The task: Transcribe the listing exactly, leaving out every picture.

Material provided:
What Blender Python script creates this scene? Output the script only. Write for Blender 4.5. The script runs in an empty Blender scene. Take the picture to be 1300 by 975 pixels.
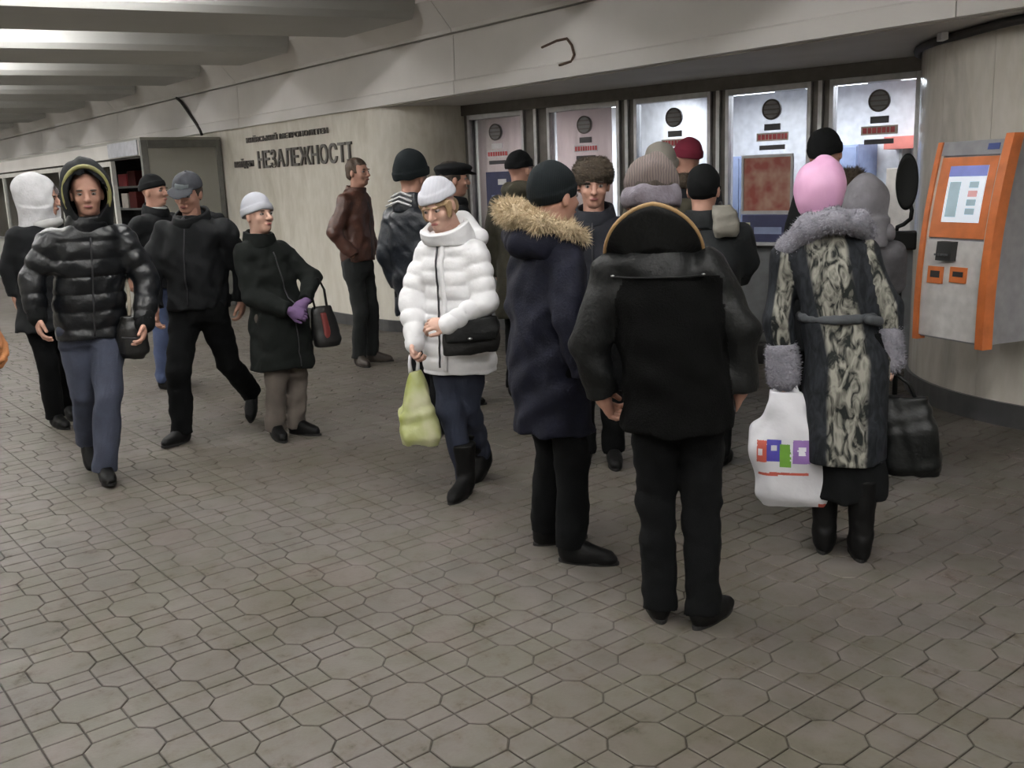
import bpy, math, random
import numpy as np
from mathutils import Vector, Matrix

# ------------------------------------------------------------------ camera, world, light, exposure
scene = bpy.context.scene
COL = scene.collection
cam_data = bpy.data.cameras.new('camera')
cam = bpy.data.objects.new('camera', cam_data)
COL.objects.link(cam)
cam_data.sensor_width = 36.0
cam_data.lens = 1250.0 / 1300.0 * 36.0
cam_data.clip_start = 0.05
CF = Vector((-0.76495274, 0.61121894, -0.20312241))
CR = Vector((0.62986362, 0.77579571, -0.03758755))
CU = Vector((-0.13460727, 0.15669212, 0.97843163))
cam.matrix_world = Matrix(((CR.x, CU.x, -CF.x, 0.0), (CR.y, CU.y, -CF.y, 0.0), (CR.z, CU.z, -CF.z, 1.65), (0, 0, 0, 1)))
scene.camera = cam
world = bpy.data.worlds.new('world')
scene.world = world
world.use_nodes = True
world.node_tree.nodes['Background'].inputs[0].default_value = (0.9, 0.92, 1.0, 1)
world.node_tree.nodes['Background'].inputs[1].default_value = 0.03
scene.view_settings.view_transform = 'Standard'
scene.view_settings.look = 'None'
scene.view_settings.exposure = -0.27
scene.view_settings.gamma = 1.0
scene.view_settings.use_curve_mapping = False
TUBE_GLOW = 96.0           # radiance of the ceiling tubes
BOOTH_LAMP_W = 16.0        # each lamp of the ticket office
RNG = np.random.RandomState(7)
random.seed(7)
PI = math.pi

# ------------------------------------------------------------------ materials
MATS = {}
def nodes_of(name):
    m = bpy.data.materials.new(name); m.use_nodes = True
    nt = m.node_tree; b = nt.nodes['Principled BSDF']
    MATS[name] = m
    return m, nt, b
def N(nt, t, **kw):
    n = nt.nodes.new(t)
    for k, v in kw.items():
        if k.startswith('i_'):
            n.inputs[k[2:].replace('_', ' ')].default_value = v
        else:
            setattr(n, k, v)
    return n
def c4(c): return (c[0], c[1], c[2], 1.0)
def ramp(nt, fac, stops):
    r = nt.nodes.new('ShaderNodeValToRGB')
    while len(r.color_ramp.elements) > 1: r.color_ramp.elements.remove(r.color_ramp.elements[-1])
    r.color_ramp.elements[0].position = stops[0][0]; r.color_ramp.elements[0].color = c4(stops[0][1])
    for p, c in stops[1:]:
        e = r.color_ramp.elements.new(p); e.color = c4(c)
    nt.links.new(fac, r.inputs[0])
    return r.outputs[0]
def mat(name, col, rough=0.6, metal=0.0, col2=None, scale=12.0, bump=0.0, bscale=60.0, spec=0.5, emit=None, estr=0.0, coat=0.0, sheen=0.0, stretch=(1, 1, 1), detail=4.0):
    """plain procedural material: colour mottled by noise, fine relief by a second noise"""
    m, nt, b = nodes_of(name)
    b.inputs['Roughness'].default_value = rough
    b.inputs['Metallic'].default_value = metal
    b.inputs['Specular IOR Level'].default_value = spec
    b.inputs['Coat Weight'].default_value = coat
    b.inputs['Sheen Weight'].default_value = sheen
    tc = N(nt, 'ShaderNodeTexCoord')
    mp = N(nt, 'ShaderNodeMapping'); mp.inputs['Scale'].default_value = stretch
    nt.links.new(tc.outputs['Object'], mp.inputs[0])
    if col2 is None: col2 = tuple(min(1, c * 0.78) for c in col)
    nz = N(nt, 'ShaderNodeTexNoise', i_Scale=scale, i_Detail=detail)
    nt.links.new(mp.outputs[0], nz.inputs['Vector'])
    nt.links.new(ramp(nt, nz.outputs['Fac'], [(0.32, col), (0.68, col2)]), b.inputs['Base Color'])
    if bump > 0:
        n2 = N(nt, 'ShaderNodeTexNoise', i_Scale=bscale, i_Detail=3.0)
        nt.links.new(mp.outputs[0], n2.inputs['Vector'])
        bp = N(nt, 'ShaderNodeBump', i_Strength=bump, i_Distance=0.01)
        nt.links.new(n2.outputs['Fac'], bp.inputs['Height'])
        nt.links.new(bp.outputs[0], b.inputs['Normal'])
    if emit:
        b.inputs['Emission Color'].default_value = c4(emit)
        b.inputs['Emission Strength'].default_value = estr
    return m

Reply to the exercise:
What Blender Python script creates this scene? Output the script only. Write for Blender 4.5. The script runs in an empty Blender scene. Take the picture to be 1300 by 975 pixels.
import bpy, math, random
import numpy as np
from mathutils import Vector, Matrix

# ------------------------------------------------------------------ camera, world, light, exposure
scene = bpy.context.scene
COL = scene.collection
cam_data = bpy.data.cameras.new('camera')
cam = bpy.data.objects.new('camera', cam_data)
COL.objects.link(cam)
cam_data.sensor_width = 36.0
cam_data.lens = 1250.0 / 1300.0 * 36.0
cam_data.clip_start = 0.05
CF = Vector((-0.76495274, 0.61121894, -0.20312241))
CR = Vector((0.62986362, 0.77579571, -0.03758755))
CU = Vector((-0.13460727, 0.15669212, 0.97843163))
cam.matrix_world = Matrix(((CR.x, CU.x, -CF.x, 0.0), (CR.y, CU.y, -CF.y, 0.0), (CR.z, CU.z, -CF.z, 1.65), (0, 0, 0, 1)))
scene.camera = cam
world = bpy.data.worlds.new('world')
scene.world = world
world.use_nodes = True
world.node_tree.nodes['Background'].inputs[0].default_value = (0.9, 0.92, 1.0, 1)
world.node_tree.nodes['Background'].inputs[1].default_value = 0.03
scene.view_settings.view_transform = 'Standard'
scene.view_settings.look = 'None'
scene.view_settings.exposure = -0.27
scene.view_settings.gamma = 1.0
scene.view_settings.use_curve_mapping = False
TUBE_GLOW = 96.0           # radiance of the ceiling tubes
BOOTH_LAMP_W = 16.0        # each lamp of the ticket office
RNG = np.random.RandomState(7)
random.seed(7)
PI = math.pi

# ------------------------------------------------------------------ materials
MATS = {}
def nodes_of(name):
    m = bpy.data.materials.new(name); m.use_nodes = True
    nt = m.node_tree; b = nt.nodes['Principled BSDF']
    MATS[name] = m
    return m, nt, b
def N(nt, t, **kw):
    n = nt.nodes.new(t)
    for k, v in kw.items():
        if k.startswith('i_'):
            n.inputs[k[2:].replace('_', ' ')].default_value = v
        else:
            setattr(n, k, v)
    return n
def c4(c): return (c[0], c[1], c[2], 1.0)
def ramp(nt, fac, stops):
    r = nt.nodes.new('ShaderNodeValToRGB')
    while len(r.color_ramp.elements) > 1: r.color_ramp.elements.remove(r.color_ramp.elements[-1])
    r.color_ramp.elements[0].position = stops[0][0]; r.color_ramp.elements[0].color = c4(stops[0][1])
    for p, c in stops[1:]:
        e = r.color_ramp.elements.new(p); e.color = c4(c)
    nt.links.new(fac, r.inputs[0])
    return r.outputs[0]
def mat(name, col, rough=0.6, metal=0.0, col2=None, scale=12.0, bump=0.0, bscale=60.0, spec=0.5, emit=None, estr=0.0, coat=0.0, sheen=0.0, stretch=(1, 1, 1), detail=4.0):
    """plain procedural material: colour mottled by noise, fine relief by a second noise"""
    m, nt, b = nodes_of(name)
    b.inputs['Roughness'].default_value = rough
    b.inputs['Metallic'].default_value = metal
    b.inputs['Specular IOR Level'].default_value = spec
    b.inputs['Coat Weight'].default_value = coat
    b.inputs['Sheen Weight'].default_value = sheen
    tc = N(nt, 'ShaderNodeTexCoord')
    mp = N(nt, 'ShaderNodeMapping'); mp.inputs['Scale'].default_value = stretch
    nt.links.new(tc.outputs['Object'], mp.inputs[0])
    if col2 is None: col2 = tuple(min(1, c * 0.78) for c in col)
    nz = N(nt, 'ShaderNodeTexNoise', i_Scale=scale, i_Detail=detail)
    nt.links.new(mp.outputs[0], nz.inputs['Vector'])
    nt.links.new(ramp(nt, nz.outputs['Fac'], [(0.32, col), (0.68, col2)]), b.inputs['Base Color'])
    if bump > 0:
        n2 = N(nt, 'ShaderNodeTexNoise', i_Scale=bscale, i_Detail=3.0)
        nt.links.new(mp.outputs[0], n2.inputs['Vector'])
        bp = N(nt, 'ShaderNodeBump', i_Strength=bump, i_Distance=0.01)
        nt.links.new(n2.outputs['Fac'], bp.inputs['Height'])
        nt.links.new(bp.outputs[0], b.inputs['Normal'])
    if emit:
        b.inputs['Emission Color'].default_value = c4(emit)
        b.inputs['Emission Strength'].default_value = estr
    return m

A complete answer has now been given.